How does Don Draper do in this foray into using public relations to help his fledgling ad agency continue the buzz of his ad campaign and leverage his notoriety as a great ad man?  In the first interview, he is his usual mysterious recalcitrant self and gives the reporter nothing to work with.  He breaks one of the first rules of interviews -- don't irritate the interviewer -- and pays the price with an unflattering portrait of him that does not serve the new agency well and even causes a lucrative client to leave the firm.  

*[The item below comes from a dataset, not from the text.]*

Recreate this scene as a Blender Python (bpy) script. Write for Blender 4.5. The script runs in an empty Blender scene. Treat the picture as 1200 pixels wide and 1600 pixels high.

After he is chastised for failing at this part of his job -- promoting the agency's success -- he agrees to take another bite of the PR apple and really goes for it, this time spinning the tale of a cocky confident ad talent who led the exodus from his former stodgy ownership to this hot new ad firm that is going to go places.  We don't know the results of that interview yet, but it was definitely more revealing than the first one and the ending music encourages the viewer to cheer him on.

If Only Joanie Handled the Preparation

But what should SCDP have done with both of these PR "opportunities" for their most important asset, Don Draper?  Certainly not send him out without any preparation, which clearly is what they did.  Could these otherwise intelligent people who have known this man for years not have predicted the mess he would make with the first interview?  Did no one find out from the reporter what his angle was and help Don prepare?  He seemed to be caught completely flat-footed and surprised by the fact that this was a personal profile.  

And even with the second interview, which his senior partner, Bert Cooper, set up through a friend at the WSJ to do damage control for the first interview, Don was left to his own devices to decide to take a completely different tack and make things up about a second floor they don't have and who knows what else.  Again, no one sat him down and ran through what the reporter was looking for and what types of questions Don may receive.  And, even more important, no one talked with him about what would be the best outcome from this interview for SCDP.

This is not to say Don Draper would have been an easy subject to coach before an interview.  Having prepared hundreds of top executives over the years for media interviews, I can absolutely testify that some of them were not far from the Draper style of, "I don't need coaching for this."  

If SCDP was my company or my client, I would have recommended they work through Joan Harris, the office and traffic manager for the agency.  If Joan had done her usual job of managing everything, she would have had the possible questions and some recommended answers for Don in advance of each interview.  She would have used just the right amount of humor and persuasiveness to give him some pointers that would have made the first interview less disastrous and helped him think through the second one so he was bombastic without making mistakes. Come to think of it, Joan would be a great executive coach in general. 

We will see next week whether the second interview, which was on the edge by the glimpse of what we saw, results in positive coverage or causes Don to slip up when fact checkers at the WSJ discover there is no second floor at SCDP.

What are your predictions for what the outcome will be?